The impact in this area will be extremely significant. If your classification systems are fine, that is okay. However, alongside that is the whole phenomenon of YouTube—which has recently been bought—distributing material on the internet. Despite the New South Wales Leader of the Opposition thinking he is the first one to use YouTube to do things, Kevin Rudd and other people have already used it. This is a mechanism whereby people can put very short films onto the net, but already there have been significant problems with inappropriate material appearing. An international organisation runs it, and so it is beyond our direct reach. This will provide for the Attorney, the government and future governments a significant problem because they will need to go beyond our jurisdiction to an international set of arrangements, agreements or understandings to get our enforcement in the classification area extended to that area.
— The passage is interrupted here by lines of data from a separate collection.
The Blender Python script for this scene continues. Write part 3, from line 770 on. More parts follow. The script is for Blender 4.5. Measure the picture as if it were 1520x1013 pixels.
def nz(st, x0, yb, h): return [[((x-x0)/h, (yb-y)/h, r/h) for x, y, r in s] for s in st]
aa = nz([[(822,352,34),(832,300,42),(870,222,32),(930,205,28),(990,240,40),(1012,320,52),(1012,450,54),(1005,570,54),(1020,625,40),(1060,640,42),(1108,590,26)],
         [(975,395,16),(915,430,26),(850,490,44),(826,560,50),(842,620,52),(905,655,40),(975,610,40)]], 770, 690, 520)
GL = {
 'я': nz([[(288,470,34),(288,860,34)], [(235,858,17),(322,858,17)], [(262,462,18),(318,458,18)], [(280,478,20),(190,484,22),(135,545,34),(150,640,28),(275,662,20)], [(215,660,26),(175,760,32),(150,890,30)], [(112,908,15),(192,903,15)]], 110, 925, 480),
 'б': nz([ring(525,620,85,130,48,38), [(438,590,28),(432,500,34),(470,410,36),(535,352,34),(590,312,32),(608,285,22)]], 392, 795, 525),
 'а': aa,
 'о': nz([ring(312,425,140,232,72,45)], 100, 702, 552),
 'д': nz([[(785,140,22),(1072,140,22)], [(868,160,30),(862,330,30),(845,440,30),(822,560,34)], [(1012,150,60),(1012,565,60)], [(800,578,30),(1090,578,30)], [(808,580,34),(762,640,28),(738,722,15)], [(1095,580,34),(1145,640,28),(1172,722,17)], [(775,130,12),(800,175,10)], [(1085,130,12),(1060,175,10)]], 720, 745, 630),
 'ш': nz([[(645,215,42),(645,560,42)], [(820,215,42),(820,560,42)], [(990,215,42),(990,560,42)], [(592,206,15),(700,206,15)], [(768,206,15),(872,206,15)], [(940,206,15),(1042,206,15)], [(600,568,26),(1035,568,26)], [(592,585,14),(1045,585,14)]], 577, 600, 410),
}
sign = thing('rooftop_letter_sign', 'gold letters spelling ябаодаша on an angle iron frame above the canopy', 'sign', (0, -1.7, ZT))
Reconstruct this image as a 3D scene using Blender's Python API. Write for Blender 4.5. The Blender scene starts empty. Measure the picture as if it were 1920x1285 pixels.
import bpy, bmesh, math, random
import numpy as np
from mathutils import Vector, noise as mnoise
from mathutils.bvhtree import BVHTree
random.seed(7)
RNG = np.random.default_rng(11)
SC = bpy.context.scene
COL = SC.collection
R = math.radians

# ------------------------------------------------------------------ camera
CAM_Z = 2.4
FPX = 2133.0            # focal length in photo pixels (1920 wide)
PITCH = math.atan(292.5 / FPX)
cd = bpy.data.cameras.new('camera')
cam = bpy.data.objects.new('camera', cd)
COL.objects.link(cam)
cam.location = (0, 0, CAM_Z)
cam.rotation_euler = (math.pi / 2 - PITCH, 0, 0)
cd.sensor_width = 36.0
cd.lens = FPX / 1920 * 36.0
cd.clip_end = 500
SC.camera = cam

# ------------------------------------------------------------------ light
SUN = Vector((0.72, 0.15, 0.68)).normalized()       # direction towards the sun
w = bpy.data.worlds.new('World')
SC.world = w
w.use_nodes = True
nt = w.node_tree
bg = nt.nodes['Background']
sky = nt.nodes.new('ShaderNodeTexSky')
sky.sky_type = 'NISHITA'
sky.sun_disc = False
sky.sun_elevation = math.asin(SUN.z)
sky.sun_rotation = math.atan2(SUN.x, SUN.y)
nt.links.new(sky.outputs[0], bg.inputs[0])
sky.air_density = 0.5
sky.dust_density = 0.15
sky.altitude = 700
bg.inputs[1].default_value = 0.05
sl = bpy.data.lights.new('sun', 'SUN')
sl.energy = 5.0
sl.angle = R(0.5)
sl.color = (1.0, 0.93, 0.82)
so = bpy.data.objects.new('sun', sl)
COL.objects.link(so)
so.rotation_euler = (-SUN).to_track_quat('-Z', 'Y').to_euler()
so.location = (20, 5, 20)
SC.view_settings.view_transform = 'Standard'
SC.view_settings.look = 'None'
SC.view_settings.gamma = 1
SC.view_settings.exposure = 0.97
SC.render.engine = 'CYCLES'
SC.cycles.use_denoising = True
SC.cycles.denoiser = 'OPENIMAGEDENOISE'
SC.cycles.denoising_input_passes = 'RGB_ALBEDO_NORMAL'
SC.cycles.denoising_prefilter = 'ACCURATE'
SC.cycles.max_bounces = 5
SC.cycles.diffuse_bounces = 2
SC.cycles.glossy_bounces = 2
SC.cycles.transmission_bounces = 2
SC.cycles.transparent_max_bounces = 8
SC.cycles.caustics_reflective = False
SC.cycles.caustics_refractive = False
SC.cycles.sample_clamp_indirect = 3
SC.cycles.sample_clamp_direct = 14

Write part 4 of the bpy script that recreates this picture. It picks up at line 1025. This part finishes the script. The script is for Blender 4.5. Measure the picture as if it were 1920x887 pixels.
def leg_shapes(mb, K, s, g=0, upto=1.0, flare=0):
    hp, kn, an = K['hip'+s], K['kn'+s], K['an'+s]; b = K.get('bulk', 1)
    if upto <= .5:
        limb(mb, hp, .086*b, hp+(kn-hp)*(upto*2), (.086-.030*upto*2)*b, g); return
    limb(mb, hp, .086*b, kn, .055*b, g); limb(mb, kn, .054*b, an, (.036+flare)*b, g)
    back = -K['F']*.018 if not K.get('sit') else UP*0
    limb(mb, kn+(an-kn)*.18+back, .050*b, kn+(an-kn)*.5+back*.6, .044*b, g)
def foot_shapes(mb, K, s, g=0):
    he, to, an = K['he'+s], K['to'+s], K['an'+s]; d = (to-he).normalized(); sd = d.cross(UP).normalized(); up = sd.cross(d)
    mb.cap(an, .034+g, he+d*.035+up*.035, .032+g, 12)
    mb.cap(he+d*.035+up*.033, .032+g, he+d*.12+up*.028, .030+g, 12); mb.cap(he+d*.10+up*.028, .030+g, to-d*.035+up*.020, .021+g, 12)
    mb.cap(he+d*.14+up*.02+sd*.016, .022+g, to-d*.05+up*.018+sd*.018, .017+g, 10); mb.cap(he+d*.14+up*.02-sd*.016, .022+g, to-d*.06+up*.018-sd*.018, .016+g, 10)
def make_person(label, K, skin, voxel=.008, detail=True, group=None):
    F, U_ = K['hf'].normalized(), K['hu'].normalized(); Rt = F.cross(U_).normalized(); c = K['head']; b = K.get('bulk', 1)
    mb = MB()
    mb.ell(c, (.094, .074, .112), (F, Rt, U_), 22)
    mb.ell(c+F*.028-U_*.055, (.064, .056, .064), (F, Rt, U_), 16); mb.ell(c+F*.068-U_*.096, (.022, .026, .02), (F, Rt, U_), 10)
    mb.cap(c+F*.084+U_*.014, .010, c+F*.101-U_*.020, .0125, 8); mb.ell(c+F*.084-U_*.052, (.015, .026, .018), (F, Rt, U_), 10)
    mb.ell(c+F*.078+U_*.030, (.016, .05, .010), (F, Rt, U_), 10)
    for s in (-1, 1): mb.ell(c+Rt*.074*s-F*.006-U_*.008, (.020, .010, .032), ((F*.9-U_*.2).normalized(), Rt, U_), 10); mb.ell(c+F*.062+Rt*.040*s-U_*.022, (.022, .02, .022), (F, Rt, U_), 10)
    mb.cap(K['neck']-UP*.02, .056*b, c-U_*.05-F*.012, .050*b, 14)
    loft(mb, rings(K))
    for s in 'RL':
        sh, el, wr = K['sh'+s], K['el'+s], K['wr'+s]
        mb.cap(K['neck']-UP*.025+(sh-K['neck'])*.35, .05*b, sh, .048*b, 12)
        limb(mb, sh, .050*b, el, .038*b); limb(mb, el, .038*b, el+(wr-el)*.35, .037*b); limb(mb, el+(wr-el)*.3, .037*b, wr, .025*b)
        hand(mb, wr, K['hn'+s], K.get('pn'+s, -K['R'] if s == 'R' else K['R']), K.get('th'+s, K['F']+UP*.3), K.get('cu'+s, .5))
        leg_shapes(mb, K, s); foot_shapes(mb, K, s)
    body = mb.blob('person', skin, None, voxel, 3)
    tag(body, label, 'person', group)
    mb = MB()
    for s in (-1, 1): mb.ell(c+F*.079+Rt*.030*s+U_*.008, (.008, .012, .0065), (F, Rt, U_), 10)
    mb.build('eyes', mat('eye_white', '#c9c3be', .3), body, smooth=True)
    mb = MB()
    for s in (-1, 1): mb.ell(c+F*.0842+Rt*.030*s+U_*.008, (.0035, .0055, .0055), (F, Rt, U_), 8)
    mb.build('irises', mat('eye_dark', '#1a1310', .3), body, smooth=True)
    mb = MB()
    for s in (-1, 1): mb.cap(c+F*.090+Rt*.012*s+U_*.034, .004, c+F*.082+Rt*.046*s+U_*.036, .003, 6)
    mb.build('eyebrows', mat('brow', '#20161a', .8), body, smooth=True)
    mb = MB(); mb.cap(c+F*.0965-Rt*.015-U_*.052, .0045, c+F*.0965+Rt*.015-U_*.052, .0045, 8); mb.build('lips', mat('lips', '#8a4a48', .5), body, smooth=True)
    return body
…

The damage that can be done by uncontrolled direct download is significant in terms of not only piracy but all of the elements that are properly part of the Classification Board and the Classification Review Board.

In closing, I commend the Attorney and the department for the very efficient work that has been done in relation to this bill. I have no qualms whatsoever about the integration of the Office of Film and Literature Classification into his department. I am particularly pleased that on foot is an appreciation of not only the dynamic nature of modern multimedia and that the whole game has changed but also the need to make flexible, sound and sensible responses in the future to what is a very dynamic area.